The Ninky Nonk is a sort of train


That looks like somebody’s thrown a couple of dolls houses amongst a tea set and put wheels on it. Vi loves that it has different carriages for the different residents of the garden to sit in. The best way to fix the Ninky Nonk if it breaks down is to give it a kiss. Which is much faster and cheaper than fetching the RAC.

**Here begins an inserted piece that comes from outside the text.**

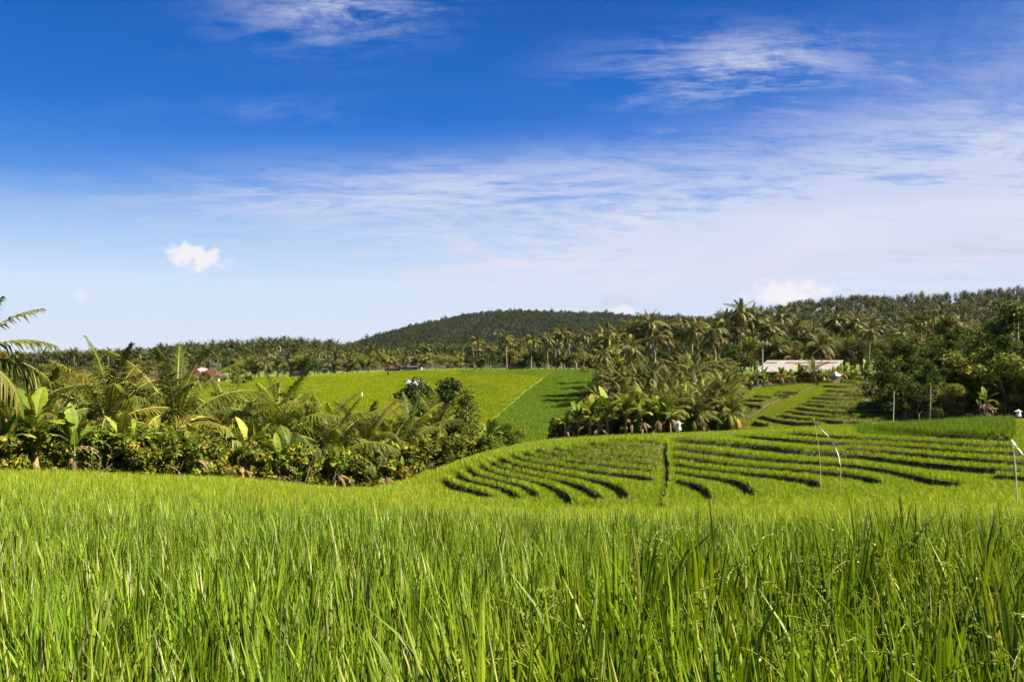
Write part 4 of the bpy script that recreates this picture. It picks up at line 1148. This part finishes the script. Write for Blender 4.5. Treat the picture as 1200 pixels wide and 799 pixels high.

And that’s it – very basic, often repetitive stories are acted out by these characters in a constantly sun drenched wooded glade, as wood pigeons and blackbirds sing in the background. It always looks like an early summer evening in some gorgeous corner of Britain – the characters are surreal, but the idyllic calm is terribly everyday. After the story is played out, a set ‘bedtime’ routine for one of the characters begins, including their ‘bedtime story’ – a simplified recap of that episode’s adventure, told in picture book form. The whole thing is narrated by the wonderful Derek Jacobi. It uses a lot of nonsense-language but, unlike the show’s predecessor Teletubbies, never uses ‘baby-fied’ versions of real words. So it may encourage kids to talk gobbledegook, but at least it encourages them to speak it properly. Its repetitive nature can get very annoying for grown ups, but it really, truly isn’t meant for us. It’s a delight for the ankle biters. I have a house full of In The Night Garden merchandise to prove it.

Parent Factor - 7/10… a brilliant ½ hour distraction, but if you watch it too much you’ll go mad and start cooking up crazy ‘Life of Mars’ theories

Tot Factor - 10/10. They bloody love it.